Information shown:
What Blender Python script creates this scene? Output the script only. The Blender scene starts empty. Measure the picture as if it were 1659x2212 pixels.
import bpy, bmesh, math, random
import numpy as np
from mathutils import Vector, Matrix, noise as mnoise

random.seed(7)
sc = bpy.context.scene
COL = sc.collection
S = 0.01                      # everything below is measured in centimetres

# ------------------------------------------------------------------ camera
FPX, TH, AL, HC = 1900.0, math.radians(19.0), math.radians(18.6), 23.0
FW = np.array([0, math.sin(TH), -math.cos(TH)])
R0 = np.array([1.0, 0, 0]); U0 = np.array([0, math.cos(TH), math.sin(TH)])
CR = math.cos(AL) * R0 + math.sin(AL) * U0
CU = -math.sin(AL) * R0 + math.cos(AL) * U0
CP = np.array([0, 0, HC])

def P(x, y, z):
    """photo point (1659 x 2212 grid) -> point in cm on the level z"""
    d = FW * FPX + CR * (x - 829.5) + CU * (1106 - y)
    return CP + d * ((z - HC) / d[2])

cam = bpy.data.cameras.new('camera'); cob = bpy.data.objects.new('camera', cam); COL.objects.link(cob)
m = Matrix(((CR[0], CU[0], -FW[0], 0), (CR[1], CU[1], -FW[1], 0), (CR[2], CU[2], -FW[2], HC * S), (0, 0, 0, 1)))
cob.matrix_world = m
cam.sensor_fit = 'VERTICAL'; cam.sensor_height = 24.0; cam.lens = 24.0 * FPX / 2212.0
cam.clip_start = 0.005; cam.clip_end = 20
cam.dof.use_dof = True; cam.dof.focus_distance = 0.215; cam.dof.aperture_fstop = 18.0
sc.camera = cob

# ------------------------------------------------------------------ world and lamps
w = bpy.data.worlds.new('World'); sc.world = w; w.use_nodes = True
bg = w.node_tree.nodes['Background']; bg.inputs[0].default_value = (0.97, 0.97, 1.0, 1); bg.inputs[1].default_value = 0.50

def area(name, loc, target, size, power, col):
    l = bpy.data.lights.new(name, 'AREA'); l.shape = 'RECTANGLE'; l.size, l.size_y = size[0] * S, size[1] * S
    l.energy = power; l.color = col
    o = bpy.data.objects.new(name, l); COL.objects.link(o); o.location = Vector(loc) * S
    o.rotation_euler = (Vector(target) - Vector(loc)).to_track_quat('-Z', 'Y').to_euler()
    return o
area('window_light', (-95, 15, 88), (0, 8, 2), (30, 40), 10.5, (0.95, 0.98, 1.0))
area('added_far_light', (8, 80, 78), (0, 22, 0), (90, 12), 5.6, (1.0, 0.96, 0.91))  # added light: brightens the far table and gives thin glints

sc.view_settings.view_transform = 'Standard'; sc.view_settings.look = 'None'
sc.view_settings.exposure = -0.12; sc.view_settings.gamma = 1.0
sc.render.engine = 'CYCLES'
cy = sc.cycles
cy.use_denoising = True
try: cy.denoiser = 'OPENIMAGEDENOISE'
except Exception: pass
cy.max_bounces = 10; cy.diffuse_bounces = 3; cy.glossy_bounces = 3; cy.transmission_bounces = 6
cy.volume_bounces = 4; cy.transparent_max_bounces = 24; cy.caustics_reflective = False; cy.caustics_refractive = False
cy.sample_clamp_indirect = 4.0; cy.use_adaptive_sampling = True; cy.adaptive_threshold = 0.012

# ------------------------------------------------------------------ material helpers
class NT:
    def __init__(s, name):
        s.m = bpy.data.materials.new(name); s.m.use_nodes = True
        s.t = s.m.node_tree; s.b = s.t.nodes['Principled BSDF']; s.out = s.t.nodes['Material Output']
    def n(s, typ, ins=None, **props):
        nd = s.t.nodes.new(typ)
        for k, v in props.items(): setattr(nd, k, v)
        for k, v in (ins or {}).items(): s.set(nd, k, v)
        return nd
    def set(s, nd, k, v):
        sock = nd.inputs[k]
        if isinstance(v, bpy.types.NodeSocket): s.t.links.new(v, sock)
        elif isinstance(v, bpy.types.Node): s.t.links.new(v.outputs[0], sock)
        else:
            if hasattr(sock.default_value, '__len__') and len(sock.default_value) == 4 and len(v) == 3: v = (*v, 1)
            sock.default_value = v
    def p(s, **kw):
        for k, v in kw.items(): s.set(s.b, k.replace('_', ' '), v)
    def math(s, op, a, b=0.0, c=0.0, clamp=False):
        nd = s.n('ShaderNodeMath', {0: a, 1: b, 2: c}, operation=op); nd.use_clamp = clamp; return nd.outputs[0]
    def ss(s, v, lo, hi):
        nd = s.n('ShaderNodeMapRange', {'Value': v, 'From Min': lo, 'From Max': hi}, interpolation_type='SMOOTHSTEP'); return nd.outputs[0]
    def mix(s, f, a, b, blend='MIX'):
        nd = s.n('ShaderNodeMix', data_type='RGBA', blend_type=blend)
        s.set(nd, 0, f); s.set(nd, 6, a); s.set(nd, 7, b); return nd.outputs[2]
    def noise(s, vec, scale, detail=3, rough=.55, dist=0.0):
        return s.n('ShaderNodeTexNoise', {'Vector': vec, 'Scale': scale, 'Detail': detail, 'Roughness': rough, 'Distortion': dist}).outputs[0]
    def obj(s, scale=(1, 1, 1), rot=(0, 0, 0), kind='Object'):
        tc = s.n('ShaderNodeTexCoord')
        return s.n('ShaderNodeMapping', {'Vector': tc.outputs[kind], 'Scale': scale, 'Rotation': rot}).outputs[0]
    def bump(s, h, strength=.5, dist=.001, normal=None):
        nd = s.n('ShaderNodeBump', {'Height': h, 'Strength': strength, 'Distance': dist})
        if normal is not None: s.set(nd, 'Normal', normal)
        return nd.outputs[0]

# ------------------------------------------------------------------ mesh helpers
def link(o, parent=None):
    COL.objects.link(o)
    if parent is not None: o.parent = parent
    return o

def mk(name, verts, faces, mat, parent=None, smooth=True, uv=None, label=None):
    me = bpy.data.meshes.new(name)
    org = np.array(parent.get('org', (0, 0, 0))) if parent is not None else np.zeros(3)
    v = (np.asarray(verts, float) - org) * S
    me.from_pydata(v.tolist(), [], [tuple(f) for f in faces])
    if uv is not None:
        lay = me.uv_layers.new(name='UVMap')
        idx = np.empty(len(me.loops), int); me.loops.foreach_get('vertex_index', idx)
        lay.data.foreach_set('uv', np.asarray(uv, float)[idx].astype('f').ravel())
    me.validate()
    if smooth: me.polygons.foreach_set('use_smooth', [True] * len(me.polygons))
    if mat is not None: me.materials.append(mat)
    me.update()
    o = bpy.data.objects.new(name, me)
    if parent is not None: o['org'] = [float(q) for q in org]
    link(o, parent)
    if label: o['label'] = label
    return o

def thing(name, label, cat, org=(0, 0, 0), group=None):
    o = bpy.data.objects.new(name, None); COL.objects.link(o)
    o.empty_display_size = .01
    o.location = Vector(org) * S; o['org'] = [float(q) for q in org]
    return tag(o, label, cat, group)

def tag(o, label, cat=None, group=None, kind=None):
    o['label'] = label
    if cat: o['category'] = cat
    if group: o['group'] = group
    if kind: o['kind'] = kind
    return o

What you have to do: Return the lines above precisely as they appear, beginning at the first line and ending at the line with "bg = w.node_tree.nodes['Background'];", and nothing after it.

Response to the exercise:
What Blender Python script creates this scene? Output the script only. The Blender scene starts empty. Measure the picture as if it were 1659x2212 pixels.
import bpy, bmesh, math, random
import numpy as np
from mathutils import Vector, Matrix, noise as mnoise

random.seed(7)
sc = bpy.context.scene
COL = sc.collection
S = 0.01                      # everything below is measured in centimetres

# ------------------------------------------------------------------ camera
FPX, TH, AL, HC = 1900.0, math.radians(19.0), math.radians(18.6), 23.0
FW = np.array([0, math.sin(TH), -math.cos(TH)])
R0 = np.array([1.0, 0, 0]); U0 = np.array([0, math.cos(TH), math.sin(TH)])
CR = math.cos(AL) * R0 + math.sin(AL) * U0
CU = -math.sin(AL) * R0 + math.cos(AL) * U0
CP = np.array([0, 0, HC])

def P(x, y, z):
    """photo point (1659 x 2212 grid) -> point in cm on the level z"""
    d = FW * FPX + CR * (x - 829.5) + CU * (1106 - y)
    return CP + d * ((z - HC) / d[2])

cam = bpy.data.cameras.new('camera'); cob = bpy.data.objects.new('camera', cam); COL.objects.link(cob)
m = Matrix(((CR[0], CU[0], -FW[0], 0), (CR[1], CU[1], -FW[1], 0), (CR[2], CU[2], -FW[2], HC * S), (0, 0, 0, 1)))
cob.matrix_world = m
cam.sensor_fit = 'VERTICAL'; cam.sensor_height = 24.0; cam.lens = 24.0 * FPX / 2212.0
cam.clip_start = 0.005; cam.clip_end = 20
cam.dof.use_dof = True; cam.dof.focus_distance = 0.215; cam.dof.aperture_fstop = 18.0
sc.camera = cob

# ------------------------------------------------------------------ world and lamps
w = bpy.data.worlds.new('World'); sc.world = w; w.use_nodes = True
bg = w.node_tree.nodes['Background']; bg.inputs[0].default_value = (0.97, 0.97, 1.0, 1); bg.inputs[1].default_value = 0.50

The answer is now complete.